Yaptığımız işten keyif alabilmemiz, kendimizi işe verebilmemiz için, içinde bulunduğumuz mekâna ve zamana odaklaşmamız gerekiyor.
Uzmanlar, hayatımızdaki şeyin, şeylerin tadını çıkarmamız için varoluş hazzı duymanın önemini vurguluyor ve bu hazzı duymayanların yaşamayı beceremediklerini öne sürüyor.
Herkes sakız çiğniyor ama çingene kızı gibi tadını çıkararak çiğnemeyi bilmiyor. Bunun için çiğneme şeklini seçmek gerek.
İş ve eğlence iki ayrı kavram değil. İşini yaparken, eğlenirken varoluşun hazzını duyarak anı yaşayarak o ana odaklanmak ve evrenin dünyanın bütünlüğü içinde yaptığınızın bir yere sahip olduğunu fark ediyorsunuz ve yaşamak keyif oluyor.
Yaptığınız eylemde vücudunuzla, aklınızı bir araya getirmek esas. Beden ile aklı bir araya getirememek ‘anı yaşayamamanın, keyif alamamanın’ belirtisi çünkü.

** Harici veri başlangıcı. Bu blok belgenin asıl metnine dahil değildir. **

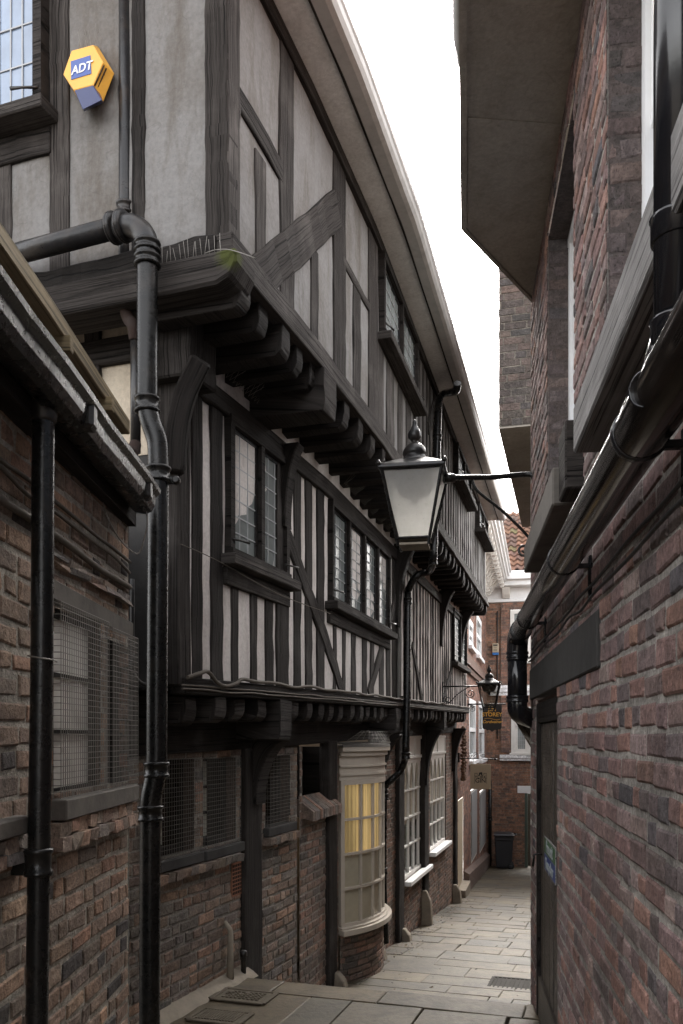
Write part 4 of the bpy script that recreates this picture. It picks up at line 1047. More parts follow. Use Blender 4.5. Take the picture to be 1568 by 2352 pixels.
m.hexa([(p1.x,p1.y,z-.015),(p1.x+nn_.x,p1.y+nn_.y,z-.015),(p1.x+nn_.x,p1.y+nn_.y,z+.24),(p1.x,p1.y,z+.24),(p2.x,p2.y,z-.015),(p2.x+nn_.x,p2.y+nn_.y,z-.015),(p2.x+nn_.x,p2.y+nn_.y,z+.24),(p2.x,p2.y,z+.24)])
m.build('fascia', 'soffit_dark', rb)
m = MB(); rsx = []
for t in (-1.5, 0, 1.5, 3.0, 3.95, 4.12):
    sc = 1 if t < 4.05 else .5; x = .146*t-.026; rsx.append([Vector((x-.035*sc*math.cos(math.pi*i/8), t, z+.19-.10*sc*math.sin(math.pi*i/8))) for i in range(9)])
m.rings(rsx, True, True, (1,1,1), True); m.build('gutter', 'gutter', rb)
m = MB(); m.hexa([(-.1,-1.5,z+.18), (3.5,-1.5,z+2.6), (3.5,-1.5,z+2.66), (-.1,-1.5,z+.22), (.80,5.15,z+.18), (4.4,6.1,z+2.6), (4.4,6.1,z+2.66), (.80,5.15,z+.22)], (.15,.08,.06)); m.build('roof', 'pantile', rb)

# ------------------------------------------------------------------ second building on the right: brick storey carried out over the alley
t = 9.0; xA = (1145-CX)/F*t; zD = (H-985)/F*t
dA = Vector((.262, .965)); A0 = Vector((xA, t)); A1 = A0+dA*4.4; rd = Vector((.965,-.262))
jb = thing('overhanging_building', 'brick building with its upper storey carried out over the alley behind the boxed eaves', 'building', (A0.x+2, A0.y, -2.9))
DW = Wall([tuple(A0), tuple(A0+rd*3)], True); DW2 = Wall([tuple(A1), tuple(A0)], True)
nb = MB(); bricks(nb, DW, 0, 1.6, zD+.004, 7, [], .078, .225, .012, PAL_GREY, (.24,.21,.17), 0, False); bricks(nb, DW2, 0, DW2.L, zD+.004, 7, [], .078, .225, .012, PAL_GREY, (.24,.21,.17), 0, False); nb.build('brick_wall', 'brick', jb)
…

Yaşamaktan zevk almak yerine, yalnızca çalışmaktan zevk alanlar, çalışma hayatı sona erince perişan oluyorlarmış.
Ha bu Polyannacılık mı oluyor? Hayır, yapılan işle, bütünleşme ve keyif alma durumu…
Sözün özü; işinizi yapmayın, yaşayın.